Every time I mention APY to someone in their twenties, they say pension is an older person thing. That is exactly the mistake. The whole point is to start young because the monthly contribution is tiny when you are 25 and becomes painful if you start at 39. I genuinely think this is the most underused scheme for private-sector and gig workers who have no PF.

e-Shram card — millions register, then forget it exists

Our domestic help, the auto driver I take every morning, the delivery folks — most of them in the unorganised sector qualify for the e-Shram card, which comes with accident insurance cover. I helped our maid register and she did not even know it gave her any insurance. The registration is free and takes minutes. The problem is awareness, not eligibility.

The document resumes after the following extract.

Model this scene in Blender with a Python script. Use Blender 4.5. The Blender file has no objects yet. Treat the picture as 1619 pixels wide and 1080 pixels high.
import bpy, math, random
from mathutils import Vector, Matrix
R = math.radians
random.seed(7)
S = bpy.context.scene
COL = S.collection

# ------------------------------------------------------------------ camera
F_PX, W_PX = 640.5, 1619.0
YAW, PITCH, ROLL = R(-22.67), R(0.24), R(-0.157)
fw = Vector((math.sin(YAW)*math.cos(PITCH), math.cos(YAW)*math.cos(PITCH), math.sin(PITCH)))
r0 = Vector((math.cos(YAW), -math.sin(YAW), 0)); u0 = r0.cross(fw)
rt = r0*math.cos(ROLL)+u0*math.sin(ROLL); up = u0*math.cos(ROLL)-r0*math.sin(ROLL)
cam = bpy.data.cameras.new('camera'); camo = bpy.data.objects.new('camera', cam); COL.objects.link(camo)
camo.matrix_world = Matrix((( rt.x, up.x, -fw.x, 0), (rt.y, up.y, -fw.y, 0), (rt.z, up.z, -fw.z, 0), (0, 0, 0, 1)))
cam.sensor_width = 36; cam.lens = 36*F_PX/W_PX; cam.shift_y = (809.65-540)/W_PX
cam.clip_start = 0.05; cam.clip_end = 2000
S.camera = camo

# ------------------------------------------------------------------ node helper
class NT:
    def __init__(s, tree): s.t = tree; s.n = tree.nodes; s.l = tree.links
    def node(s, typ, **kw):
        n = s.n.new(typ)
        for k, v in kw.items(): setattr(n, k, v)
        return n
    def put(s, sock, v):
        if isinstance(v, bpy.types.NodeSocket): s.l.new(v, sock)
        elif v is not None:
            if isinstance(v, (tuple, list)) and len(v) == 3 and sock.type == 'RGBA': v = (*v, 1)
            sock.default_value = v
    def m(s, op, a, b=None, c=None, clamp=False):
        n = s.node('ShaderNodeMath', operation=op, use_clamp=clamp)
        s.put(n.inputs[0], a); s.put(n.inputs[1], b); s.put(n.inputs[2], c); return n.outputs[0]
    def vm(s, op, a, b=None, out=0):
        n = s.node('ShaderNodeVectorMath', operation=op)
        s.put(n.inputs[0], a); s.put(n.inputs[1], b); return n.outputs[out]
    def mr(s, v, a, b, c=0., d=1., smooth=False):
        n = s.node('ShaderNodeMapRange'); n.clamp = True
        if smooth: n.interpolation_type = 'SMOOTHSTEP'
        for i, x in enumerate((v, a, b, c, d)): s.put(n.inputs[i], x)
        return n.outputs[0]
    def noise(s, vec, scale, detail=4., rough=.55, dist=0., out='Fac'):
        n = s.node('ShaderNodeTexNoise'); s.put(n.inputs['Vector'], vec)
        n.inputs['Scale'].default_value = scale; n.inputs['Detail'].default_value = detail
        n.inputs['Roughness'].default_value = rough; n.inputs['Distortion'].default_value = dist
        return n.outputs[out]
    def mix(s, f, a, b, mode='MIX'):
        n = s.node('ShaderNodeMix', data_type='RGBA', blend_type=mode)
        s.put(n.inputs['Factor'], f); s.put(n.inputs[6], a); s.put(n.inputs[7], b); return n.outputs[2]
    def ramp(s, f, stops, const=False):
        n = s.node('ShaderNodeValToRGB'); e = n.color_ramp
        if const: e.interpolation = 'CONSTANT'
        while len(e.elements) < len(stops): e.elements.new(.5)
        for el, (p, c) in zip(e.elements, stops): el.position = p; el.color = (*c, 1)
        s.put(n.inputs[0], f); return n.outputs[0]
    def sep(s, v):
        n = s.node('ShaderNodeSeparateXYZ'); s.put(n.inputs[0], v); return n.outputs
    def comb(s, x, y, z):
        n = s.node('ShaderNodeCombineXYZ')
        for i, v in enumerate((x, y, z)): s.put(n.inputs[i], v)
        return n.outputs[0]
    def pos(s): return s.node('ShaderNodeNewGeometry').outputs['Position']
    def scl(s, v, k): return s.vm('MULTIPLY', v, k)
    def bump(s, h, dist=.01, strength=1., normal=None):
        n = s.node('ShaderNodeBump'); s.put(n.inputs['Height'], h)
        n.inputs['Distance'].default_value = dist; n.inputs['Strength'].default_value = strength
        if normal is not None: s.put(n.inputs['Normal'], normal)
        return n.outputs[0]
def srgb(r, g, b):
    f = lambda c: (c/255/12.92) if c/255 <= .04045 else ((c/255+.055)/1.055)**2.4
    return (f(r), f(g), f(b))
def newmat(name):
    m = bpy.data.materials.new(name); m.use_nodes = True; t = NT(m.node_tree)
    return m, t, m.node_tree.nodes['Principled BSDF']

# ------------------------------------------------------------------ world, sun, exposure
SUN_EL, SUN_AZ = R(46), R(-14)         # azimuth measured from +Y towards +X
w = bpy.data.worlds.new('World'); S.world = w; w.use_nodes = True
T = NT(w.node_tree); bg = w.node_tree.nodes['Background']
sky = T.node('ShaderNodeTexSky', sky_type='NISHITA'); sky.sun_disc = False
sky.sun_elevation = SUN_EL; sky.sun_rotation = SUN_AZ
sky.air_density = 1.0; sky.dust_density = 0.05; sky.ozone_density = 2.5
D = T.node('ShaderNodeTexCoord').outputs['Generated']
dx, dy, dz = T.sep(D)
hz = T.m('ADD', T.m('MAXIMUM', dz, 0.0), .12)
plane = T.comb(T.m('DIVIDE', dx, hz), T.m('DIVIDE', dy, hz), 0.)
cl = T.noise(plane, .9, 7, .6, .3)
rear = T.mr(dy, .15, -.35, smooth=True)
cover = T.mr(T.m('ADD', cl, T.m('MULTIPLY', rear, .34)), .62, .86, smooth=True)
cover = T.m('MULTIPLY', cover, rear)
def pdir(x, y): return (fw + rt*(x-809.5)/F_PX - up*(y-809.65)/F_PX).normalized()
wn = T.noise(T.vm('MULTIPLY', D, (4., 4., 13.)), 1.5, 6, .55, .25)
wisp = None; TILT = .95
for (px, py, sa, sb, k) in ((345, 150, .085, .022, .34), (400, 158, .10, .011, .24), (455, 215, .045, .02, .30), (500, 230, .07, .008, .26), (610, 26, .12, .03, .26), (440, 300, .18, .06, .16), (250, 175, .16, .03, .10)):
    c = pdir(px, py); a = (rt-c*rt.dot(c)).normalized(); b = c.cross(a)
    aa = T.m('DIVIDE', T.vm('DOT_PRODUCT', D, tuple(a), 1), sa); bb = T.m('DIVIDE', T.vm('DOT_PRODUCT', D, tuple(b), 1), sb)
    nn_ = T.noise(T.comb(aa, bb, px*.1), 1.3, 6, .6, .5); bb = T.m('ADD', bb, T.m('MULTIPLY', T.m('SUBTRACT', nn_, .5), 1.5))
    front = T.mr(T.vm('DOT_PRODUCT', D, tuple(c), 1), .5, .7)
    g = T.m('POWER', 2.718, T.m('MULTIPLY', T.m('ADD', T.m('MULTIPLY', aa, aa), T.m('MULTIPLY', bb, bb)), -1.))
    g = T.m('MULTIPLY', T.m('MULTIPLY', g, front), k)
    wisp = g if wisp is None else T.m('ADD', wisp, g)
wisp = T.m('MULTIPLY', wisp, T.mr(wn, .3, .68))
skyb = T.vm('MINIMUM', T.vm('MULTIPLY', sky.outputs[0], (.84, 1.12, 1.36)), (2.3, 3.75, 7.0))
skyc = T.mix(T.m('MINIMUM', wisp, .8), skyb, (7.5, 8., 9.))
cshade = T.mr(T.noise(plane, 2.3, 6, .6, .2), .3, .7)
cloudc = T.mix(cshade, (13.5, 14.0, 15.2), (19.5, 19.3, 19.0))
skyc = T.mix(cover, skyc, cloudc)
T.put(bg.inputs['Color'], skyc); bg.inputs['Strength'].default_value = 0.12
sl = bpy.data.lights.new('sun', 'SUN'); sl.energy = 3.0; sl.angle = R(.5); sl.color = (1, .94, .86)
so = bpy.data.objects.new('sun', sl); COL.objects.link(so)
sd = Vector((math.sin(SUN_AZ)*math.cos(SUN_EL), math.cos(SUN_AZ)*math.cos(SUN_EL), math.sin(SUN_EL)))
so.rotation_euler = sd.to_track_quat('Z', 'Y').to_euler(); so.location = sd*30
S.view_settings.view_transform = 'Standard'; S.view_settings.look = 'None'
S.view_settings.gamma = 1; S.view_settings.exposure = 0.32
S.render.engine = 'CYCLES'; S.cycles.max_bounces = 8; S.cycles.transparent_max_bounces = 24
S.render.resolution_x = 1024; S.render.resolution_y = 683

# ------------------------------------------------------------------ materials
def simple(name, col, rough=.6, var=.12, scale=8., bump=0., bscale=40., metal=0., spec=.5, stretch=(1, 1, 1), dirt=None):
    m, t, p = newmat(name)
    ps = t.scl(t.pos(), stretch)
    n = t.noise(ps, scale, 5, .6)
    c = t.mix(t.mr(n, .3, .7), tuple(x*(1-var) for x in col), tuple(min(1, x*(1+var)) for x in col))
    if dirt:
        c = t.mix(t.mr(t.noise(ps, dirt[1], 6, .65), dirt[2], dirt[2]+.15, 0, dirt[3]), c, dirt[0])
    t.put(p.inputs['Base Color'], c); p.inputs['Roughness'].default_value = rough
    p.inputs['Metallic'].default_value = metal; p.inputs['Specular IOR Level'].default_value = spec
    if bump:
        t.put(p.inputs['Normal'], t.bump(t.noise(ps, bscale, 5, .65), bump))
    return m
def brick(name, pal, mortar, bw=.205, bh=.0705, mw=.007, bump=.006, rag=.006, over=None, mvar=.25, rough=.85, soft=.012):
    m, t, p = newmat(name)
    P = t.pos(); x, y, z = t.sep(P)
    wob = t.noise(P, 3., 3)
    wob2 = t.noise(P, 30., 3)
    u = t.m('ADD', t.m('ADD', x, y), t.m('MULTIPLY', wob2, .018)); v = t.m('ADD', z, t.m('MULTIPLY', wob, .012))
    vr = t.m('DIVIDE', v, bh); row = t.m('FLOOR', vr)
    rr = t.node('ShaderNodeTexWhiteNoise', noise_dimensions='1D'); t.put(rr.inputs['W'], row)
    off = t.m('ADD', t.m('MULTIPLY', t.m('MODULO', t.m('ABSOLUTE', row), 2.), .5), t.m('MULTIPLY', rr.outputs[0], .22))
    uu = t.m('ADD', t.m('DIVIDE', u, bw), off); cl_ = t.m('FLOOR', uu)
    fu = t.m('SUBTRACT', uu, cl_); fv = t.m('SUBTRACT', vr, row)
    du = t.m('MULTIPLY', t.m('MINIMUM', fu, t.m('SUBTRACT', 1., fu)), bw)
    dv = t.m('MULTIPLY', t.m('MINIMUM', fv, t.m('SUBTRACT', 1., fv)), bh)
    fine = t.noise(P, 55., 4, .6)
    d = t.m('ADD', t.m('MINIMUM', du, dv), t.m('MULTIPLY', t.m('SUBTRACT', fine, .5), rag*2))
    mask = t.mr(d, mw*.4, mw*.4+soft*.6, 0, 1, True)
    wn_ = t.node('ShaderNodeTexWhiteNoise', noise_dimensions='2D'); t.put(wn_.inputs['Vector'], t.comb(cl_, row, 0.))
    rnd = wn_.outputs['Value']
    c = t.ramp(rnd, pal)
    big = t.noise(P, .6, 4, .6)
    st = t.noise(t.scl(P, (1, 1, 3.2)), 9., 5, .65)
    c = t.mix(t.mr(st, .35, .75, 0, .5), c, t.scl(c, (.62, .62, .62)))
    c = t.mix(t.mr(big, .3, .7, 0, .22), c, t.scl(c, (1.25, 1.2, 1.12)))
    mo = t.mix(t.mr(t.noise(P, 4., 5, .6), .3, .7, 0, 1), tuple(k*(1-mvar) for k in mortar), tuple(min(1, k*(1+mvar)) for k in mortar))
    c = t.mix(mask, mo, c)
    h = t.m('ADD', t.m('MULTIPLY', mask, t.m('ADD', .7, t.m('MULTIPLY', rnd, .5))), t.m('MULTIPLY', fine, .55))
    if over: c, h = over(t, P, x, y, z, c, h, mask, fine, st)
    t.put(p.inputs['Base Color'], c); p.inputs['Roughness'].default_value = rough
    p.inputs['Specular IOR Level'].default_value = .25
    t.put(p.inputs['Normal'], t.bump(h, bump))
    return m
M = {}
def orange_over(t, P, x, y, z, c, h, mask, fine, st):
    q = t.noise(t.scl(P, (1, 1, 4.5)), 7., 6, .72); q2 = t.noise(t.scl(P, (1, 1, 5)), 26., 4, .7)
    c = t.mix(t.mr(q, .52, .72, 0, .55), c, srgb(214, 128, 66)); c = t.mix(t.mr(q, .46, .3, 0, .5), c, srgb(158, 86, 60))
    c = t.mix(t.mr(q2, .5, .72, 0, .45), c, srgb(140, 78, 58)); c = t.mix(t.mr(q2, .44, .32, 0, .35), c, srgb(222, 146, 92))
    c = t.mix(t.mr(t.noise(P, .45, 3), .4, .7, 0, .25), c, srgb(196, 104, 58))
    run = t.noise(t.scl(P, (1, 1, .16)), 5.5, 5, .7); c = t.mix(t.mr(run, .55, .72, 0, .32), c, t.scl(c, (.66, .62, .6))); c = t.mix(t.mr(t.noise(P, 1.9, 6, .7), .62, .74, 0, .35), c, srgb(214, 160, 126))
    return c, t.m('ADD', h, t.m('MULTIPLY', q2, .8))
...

Sukanya Samriddhi Yojana — parents underuse it

If you have a daughter under 10, this is one of the few things giving solid, safe, tax-free returns. I see parents pouring money into random insurance-cum-investment policies that an agent pushed, while ignoring SSY which is simpler and honestly better for a long horizon. Open it at the post office, done.

The ones people chase versus the ones they should

Here is my blunt take on where attention goes versus where it should go.

  • Everyone asks about PMAY housing — fewer ask about APY pension that they actually qualify for today
  • People know PM-KISAN by name — but skip e-KYC and lose instalments
  • Parents buy market products — but skip the safe, tax-free Sukanya Samriddhi
  • Students know about big loans — but miss small scholarships that need zero repayment

How I check now

These days, instead of guessing, I just put the person's age, state, income and occupation into an eligibility checker and let it list what fits. It removes the emotional bias of going after the scheme that sounds impressive versus the one that is actually claimable. Boring schemes win more often than people expect.

If you have not done this exercise for yourself or your parents, do it once. Most people are surprised to find at least one thing they were quietly leaving on the table.